Tokyo Electric Power Company (TEPCO), which owned the Fukushima reactor announced earlier this month that it had detected very high radiation measurements inside the site, triggering a media meltdown.

“Radiation levels are soaring,” claimed Gizmodo, while The Guardian claimed radiation levels are “at their highest since the plant suffered a triple meltdown almost six years ago.” The Japan Times called it a “blazing radiation reading.”

TEPCO’s announcement doesn’t mean that radiation levels at Fukushima on the whole are rising, as media reports suggest. In fact, the levels are going down and no radiation is escaping from the Fukushima reactors into the surrounding area.

TEPCO measured radiation levels at Fukushima’s reactor 2 at 530 sieverts per hour, which is higher than the 73 sieverts measured shortly after the disaster. For context, exposure of 4 sieverts per hour is often enough to kill a person. Those readings could be the result of some melted fuel found from the reactor — which is part of the decommissioning process.

In 2011, the Fukushima nuclear plant was hit by an earthquake and then a tsunami, causing a meltdown and radiation leaks. No deaths or cases of radiation sickness were reported, but 100,000 citizens were evacuated from the area, according to the World Nuclear Association.

Prior to the disaster, the Japanese government planned to build enough reactors to provide 50 percent of the country’s electricity.
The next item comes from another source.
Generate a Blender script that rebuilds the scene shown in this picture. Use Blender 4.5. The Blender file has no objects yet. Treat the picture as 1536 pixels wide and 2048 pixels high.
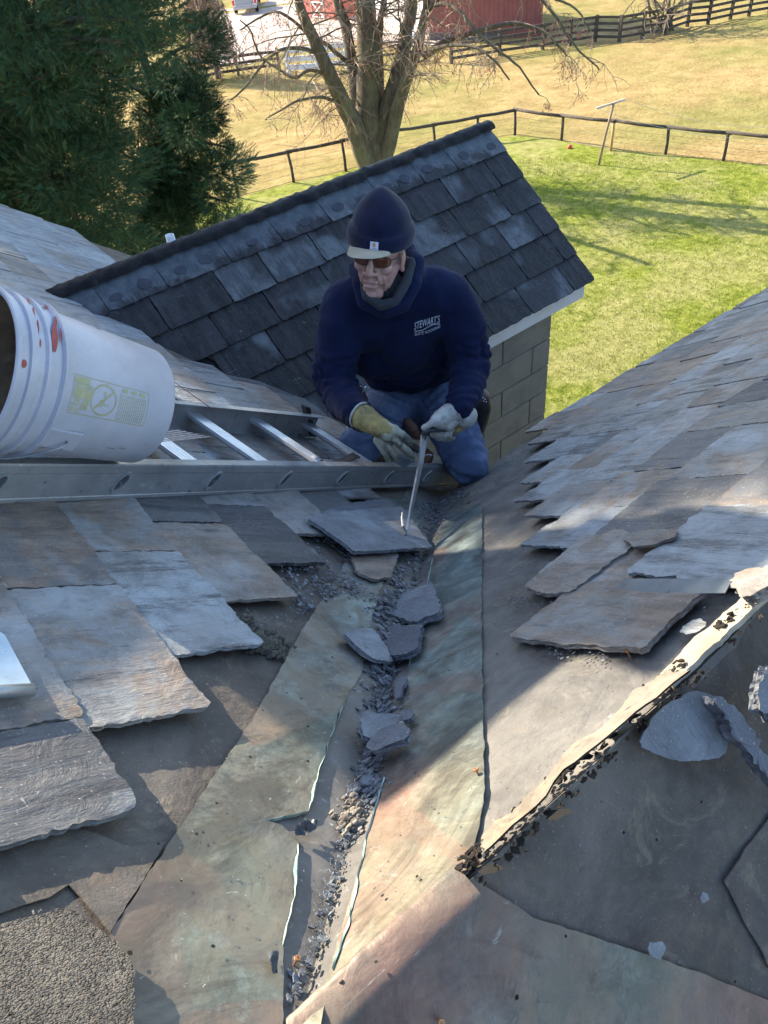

Officials promised to replace nuclear power with wind or solar, but this caused the price of electricity to rise by 20 percent.

Japan aims to restart at least 32 of the 54 reactors it shut down following the Fukushima disaster. Officials want nuclear power to account for 20 percent of Japan’s total electricity generation by 2030.

Nuclear power provided 29 percent of Japan’s total electricity before 2011, but will decline to 13.6 percent by 2023 and 1.2 percent by 2040, according to reports. Japan got 24 percent of its electricity from coal in 2010 and the country plans to get more than a third of its power from coal by 2040.